New Castle Supervisor Susan Carpenter, left, and Chappaqua school board President Victoria Tipp met Tuesday night at Horace Greeley High School.
New Castle Supervisor Susan Carpenter, left, and Chappaqua school board President Victoria Tipp met Tuesday night at Horace Greeley High School. Photo Credit:

CHAPPAQUA, N.Y. – The New Castle Town Board and the Chappaqua Board of Education met briefly Tuesday night but opened the doors for better communication when it comes to emergency response planning and increasing the town’s commercial tax base.

The emergency response discussion was made even more relevant because of Hurricane Sandy in October. The town’s communication and infrastructure management came under fire during the storm, while many parents praised the school district’s constant emails and phone calls.

The school board and Superintendent Lyn McKay agreed to help the town set up a similar robocall system.

The two boards also discussed designating a permanent shelter in the town. Horace Greeley High School typically welcomes residents to shower and warm up during a blackout, but the high school was without power for much of the storm.

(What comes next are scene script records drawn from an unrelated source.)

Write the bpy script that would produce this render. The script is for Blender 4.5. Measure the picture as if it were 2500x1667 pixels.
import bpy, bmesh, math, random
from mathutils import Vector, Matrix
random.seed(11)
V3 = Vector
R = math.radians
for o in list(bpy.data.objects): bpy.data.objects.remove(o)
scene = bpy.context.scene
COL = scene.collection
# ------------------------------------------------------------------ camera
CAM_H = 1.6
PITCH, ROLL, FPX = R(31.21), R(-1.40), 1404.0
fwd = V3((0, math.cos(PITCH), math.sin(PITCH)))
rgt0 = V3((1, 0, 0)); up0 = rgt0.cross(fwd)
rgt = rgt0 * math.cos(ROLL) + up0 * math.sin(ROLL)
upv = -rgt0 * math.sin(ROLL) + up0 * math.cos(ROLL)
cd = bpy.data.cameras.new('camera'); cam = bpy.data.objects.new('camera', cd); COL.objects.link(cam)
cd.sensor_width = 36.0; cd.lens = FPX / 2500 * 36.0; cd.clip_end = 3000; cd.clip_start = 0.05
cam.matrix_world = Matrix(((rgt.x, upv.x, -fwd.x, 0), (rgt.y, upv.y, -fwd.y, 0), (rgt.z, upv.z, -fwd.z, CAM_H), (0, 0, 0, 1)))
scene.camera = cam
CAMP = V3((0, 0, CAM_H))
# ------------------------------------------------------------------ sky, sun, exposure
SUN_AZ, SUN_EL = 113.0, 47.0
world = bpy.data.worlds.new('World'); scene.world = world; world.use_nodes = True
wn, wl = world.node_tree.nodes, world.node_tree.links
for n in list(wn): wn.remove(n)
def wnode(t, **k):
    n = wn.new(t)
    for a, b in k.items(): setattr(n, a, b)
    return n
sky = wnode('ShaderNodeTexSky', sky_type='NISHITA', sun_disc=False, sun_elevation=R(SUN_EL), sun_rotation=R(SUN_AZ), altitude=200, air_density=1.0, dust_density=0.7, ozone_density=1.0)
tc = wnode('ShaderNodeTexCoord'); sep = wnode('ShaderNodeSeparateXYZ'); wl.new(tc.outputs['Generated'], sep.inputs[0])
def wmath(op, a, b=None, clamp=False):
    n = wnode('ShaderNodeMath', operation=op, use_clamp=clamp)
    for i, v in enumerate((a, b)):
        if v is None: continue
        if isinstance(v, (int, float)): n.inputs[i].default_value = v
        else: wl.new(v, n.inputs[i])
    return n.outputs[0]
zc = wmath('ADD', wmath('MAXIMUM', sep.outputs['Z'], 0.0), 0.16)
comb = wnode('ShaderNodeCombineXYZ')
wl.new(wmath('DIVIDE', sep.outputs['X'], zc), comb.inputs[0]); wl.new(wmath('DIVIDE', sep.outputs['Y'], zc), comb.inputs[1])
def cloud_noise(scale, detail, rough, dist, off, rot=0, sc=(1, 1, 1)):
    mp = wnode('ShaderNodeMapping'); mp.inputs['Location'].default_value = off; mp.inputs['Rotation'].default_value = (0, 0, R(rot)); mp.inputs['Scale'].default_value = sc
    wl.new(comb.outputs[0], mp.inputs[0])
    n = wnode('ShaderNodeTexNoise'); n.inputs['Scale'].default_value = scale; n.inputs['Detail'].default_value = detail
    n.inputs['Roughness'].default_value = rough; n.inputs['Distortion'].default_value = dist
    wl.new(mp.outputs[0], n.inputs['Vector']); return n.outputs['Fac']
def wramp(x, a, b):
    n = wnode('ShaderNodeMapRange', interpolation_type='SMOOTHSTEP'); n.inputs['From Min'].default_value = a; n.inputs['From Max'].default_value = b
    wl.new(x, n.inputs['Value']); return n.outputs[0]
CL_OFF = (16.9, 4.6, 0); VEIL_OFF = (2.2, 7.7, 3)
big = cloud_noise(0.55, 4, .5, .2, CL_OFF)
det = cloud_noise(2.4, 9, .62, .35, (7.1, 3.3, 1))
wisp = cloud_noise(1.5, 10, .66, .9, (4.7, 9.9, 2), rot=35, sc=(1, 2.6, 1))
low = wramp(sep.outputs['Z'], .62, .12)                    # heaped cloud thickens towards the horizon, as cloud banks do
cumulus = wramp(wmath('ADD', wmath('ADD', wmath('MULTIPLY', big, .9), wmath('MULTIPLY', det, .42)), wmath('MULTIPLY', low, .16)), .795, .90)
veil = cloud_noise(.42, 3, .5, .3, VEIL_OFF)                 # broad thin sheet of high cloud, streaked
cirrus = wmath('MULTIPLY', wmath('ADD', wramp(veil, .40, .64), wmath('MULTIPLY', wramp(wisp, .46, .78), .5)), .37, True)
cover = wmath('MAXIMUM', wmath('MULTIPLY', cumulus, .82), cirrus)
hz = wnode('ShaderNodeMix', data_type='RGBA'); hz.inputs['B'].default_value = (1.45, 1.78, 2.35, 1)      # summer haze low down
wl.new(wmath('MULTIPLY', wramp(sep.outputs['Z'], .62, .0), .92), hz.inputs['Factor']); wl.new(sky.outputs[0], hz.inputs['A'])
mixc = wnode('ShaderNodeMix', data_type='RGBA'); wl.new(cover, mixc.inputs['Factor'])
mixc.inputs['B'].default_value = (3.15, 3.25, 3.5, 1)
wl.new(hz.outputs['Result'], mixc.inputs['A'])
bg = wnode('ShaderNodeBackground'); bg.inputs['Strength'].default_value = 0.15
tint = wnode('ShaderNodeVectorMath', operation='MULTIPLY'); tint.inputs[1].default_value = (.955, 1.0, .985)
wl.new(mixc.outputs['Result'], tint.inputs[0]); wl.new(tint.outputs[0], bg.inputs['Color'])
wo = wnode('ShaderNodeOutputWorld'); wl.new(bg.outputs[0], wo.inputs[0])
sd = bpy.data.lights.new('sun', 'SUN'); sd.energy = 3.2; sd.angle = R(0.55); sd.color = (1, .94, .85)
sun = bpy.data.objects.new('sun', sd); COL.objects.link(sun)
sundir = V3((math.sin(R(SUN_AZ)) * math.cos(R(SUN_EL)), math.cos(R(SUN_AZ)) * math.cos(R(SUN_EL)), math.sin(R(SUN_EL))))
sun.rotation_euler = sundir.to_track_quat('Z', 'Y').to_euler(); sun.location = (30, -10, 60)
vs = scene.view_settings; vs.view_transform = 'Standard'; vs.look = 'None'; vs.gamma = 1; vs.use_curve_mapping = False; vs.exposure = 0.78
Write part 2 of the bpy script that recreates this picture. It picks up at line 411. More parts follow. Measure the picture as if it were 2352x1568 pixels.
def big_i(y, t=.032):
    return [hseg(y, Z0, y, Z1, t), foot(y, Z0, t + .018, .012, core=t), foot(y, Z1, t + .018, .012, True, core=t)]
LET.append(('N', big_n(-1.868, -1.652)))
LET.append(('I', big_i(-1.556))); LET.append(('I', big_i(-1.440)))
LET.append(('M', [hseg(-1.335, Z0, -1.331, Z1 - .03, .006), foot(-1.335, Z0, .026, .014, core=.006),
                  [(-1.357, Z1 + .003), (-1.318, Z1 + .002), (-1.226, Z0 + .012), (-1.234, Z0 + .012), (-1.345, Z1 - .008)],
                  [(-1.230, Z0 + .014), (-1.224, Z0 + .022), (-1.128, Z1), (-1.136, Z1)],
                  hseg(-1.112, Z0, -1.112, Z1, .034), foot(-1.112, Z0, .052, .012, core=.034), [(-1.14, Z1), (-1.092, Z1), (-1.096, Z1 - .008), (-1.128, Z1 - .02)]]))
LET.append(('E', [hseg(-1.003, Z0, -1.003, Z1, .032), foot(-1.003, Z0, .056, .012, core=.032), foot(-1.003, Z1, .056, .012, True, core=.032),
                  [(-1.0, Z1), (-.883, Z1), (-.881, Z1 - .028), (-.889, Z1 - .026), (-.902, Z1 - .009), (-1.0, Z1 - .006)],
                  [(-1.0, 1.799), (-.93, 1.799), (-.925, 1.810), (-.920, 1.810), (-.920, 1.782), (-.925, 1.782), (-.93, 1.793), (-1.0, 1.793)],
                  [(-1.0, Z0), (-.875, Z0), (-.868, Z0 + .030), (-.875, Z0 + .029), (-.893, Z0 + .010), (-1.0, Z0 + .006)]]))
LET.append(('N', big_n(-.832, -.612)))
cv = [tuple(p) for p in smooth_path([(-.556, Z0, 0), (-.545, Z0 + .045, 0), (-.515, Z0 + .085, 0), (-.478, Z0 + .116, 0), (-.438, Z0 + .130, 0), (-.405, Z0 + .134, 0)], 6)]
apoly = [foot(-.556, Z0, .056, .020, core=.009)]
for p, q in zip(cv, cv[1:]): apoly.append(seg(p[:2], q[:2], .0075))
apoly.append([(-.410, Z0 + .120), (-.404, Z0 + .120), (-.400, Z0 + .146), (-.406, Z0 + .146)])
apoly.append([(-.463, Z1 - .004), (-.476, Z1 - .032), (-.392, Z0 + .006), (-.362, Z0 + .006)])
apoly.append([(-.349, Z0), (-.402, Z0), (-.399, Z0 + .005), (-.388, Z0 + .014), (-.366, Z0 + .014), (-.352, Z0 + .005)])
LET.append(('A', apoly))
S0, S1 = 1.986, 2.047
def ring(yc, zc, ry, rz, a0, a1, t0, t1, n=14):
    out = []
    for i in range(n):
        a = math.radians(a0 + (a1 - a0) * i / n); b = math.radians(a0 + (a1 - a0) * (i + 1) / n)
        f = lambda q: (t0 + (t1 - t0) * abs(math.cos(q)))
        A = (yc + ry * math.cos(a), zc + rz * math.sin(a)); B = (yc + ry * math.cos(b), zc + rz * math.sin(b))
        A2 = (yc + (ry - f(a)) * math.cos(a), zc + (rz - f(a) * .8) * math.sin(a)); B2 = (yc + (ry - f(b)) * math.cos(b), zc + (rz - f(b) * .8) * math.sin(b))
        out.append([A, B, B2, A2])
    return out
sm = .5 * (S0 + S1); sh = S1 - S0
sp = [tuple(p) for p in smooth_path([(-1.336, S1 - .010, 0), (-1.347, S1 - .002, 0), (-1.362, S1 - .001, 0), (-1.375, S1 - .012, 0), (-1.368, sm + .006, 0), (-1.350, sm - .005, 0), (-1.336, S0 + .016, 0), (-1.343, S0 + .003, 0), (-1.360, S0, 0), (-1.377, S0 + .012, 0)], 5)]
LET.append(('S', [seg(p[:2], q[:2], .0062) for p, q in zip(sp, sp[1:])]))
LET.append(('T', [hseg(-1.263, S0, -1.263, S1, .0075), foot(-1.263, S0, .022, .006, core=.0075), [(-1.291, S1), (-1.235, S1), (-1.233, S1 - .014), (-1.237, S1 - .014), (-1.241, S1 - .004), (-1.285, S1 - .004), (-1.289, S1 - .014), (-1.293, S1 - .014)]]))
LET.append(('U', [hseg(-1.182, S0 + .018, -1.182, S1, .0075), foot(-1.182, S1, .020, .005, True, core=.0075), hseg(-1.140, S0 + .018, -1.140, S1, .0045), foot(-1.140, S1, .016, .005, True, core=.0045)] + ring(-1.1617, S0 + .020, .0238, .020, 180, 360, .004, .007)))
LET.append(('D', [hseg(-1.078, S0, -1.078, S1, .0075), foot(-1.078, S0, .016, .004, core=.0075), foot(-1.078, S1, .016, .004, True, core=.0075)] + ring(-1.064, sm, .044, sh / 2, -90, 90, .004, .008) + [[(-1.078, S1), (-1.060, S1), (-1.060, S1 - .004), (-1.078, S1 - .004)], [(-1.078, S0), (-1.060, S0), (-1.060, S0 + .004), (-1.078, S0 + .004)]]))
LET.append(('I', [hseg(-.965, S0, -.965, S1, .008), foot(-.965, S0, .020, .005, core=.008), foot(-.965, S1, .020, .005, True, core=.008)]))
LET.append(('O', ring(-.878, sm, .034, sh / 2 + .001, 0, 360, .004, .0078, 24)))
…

To be a permanent shelter for the town, Greeley would need a generator, which John Chow, assistant superintendent for business, estimated would be between $250,000 to $300,000.

“I don’t think there’s anybody in this town that wouldn’t agree that we need a shelter,” said school board member Jeff Mester. “I think the real issue, and I don’t think I have any answer for it today, was a six-figure cost of having a generator that could generate an entire building with that.”

The boards agreed to look into the possibility of a state grant for a generator.

The second-half of the meeting focused on increasing the town's commercial tax base, specifically the town board-initiated proposal to rezone Chappaqua Crossing for retail development. Several school board members understood concerns about historic preservation, but seemed in favor of the revenues it would generate for the town and school district.

“We can’t pretend that this is 1970,” said school board member Alyson Kiesel, who has lived in Chappaqua more than 40 years. “We need commercial revenue to offset what we’ve lost and the escalating costs. And it’s important that it’s tasteful and relevant to the needs of the community.”

The boards ran out of time and were unable to get to the third agenda item, which focused on unfunded mandate relief, and agreed to schedule another meeting soon.

“We should plan this and do this more often,” said School Board President Victoria Tipp. “It’s been very helpful.”